Kita punya aset yang tersembunyi. Apa aset itu? Aset itu adalah persaudaraan, kebangsaan
dan semangat persatuan.
Asal ngomong?
Tidak! Tuan Guru Bajang tidak asal ngomong. Tapi dia telah membuktikan dua
periode membangun Nusa Tenggara Timur sebagai gubernur. Tanpa ada perang suku,
perang antar agama dan perang antara ras. Masa kepemimpinannya tidak ada friksi
atau perang antar agama dan antar suku di Nusa Tenggara Barat. Padahal banyak
ragam agama di NTB. Selain ragam suku dan ras. Namun rapih dan aman semasa
pemerintahan TGB. Memang ada gesekan kecil, antar aliran dalam Islam, pengusiran
golongan Ahmadiyah di Lombok. Tapi cepat diatasi dan diselesaikan dengan
baik. Pendekatan dilakukan TGB dengan
sangat baik. Tidak mengguri tapi menjelaskan. Karena dia ahli tafsir Al Qur’an,
hafiz 30 juz Al Qur’an dan raih gelar doktor dari Universitas Islam
berpengaruh, Al Azhar, Kairo, Mesir. TGB faham betul ayat perang dan
penggunaannya. Jauh lebih faham dari tokoh besar yang getol gunakan ayat ayat
perang itu untuk kepentingan politik. TGB Islamis tapi juga nasionalis. Dia
ahli islam tapi mensejahterakan agama lain. Semua umat pemeluk agama aman dan
damai menjalankan ibadah. Rakyat saling hormat menghormati dan saling menghargai
kepercayaan masing masing.
Saya tidak kenal
dekat dengan TGB. Bahkan dia sama sekali tidak mengenal saya. Artinya saya
tidak punya kepentingan apapun atas karier politiknya. Mau terpilih atau tidak
terpakai di negara ini, saya tidak rugi. Juga tidak dapat untung. Tapi yang
saya pikirkan negara ini. Negara ini, terutama Joko Widodo, sayang jika tidak
mendayagunakan tokoh sebaik ini. TGB aset bangsa yang diperlukan dalam tataran
nasional buat rakyat buat umat. Jika TGB tidak terpakai kita akan kehilangan
satu dari aset itu. Saya mengikuti sepakterjangnya selam memimpin NTB, walau
saya bukan orang dari NTB. Saya ikuti tausiyahnya di mana mana melalui youtube.

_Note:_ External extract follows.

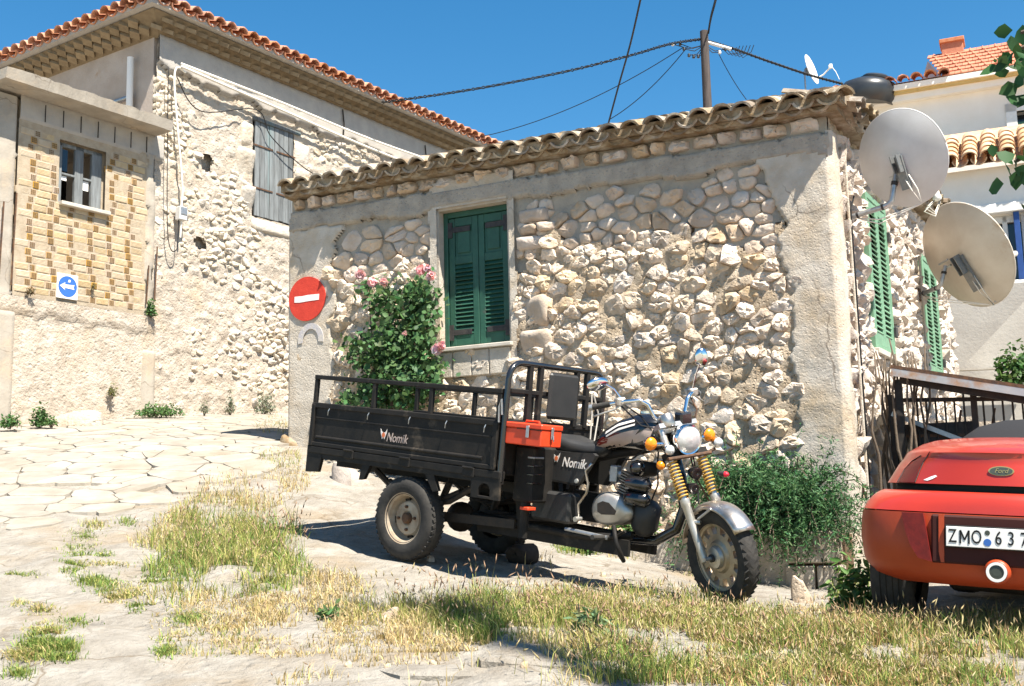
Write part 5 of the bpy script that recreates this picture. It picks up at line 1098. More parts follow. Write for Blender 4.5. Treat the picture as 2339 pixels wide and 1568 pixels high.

Saya dengarkan dan saya mati pemikirannya tentang agama, negara dan bangsa ini
melalui medsos itu. Sehingga saya punya kesimpulan, kita akan kehilangan set
negara ini jika tokoh sebagus ini. Semuda ini, seenerjik ini jika tidak
dilibatkan dalam pemrintahan. Maka itu, ada dua nama yang bagus bagus yang
disebut akan jadi pendamping Jokowi di Pilpres 2019. Mahfud bagus, nasuonalis
dan agamis. TGB bahkan lebih bagus karena masih muda dan berpengalaman memimpin
daerah sebesar NTB. Pemikirkan dan kiprah kerjanya juga, setelah daerah,
memimpin negara. TGB dibutuhkan bangsa ini. Dari semua agama, ras dan golongan.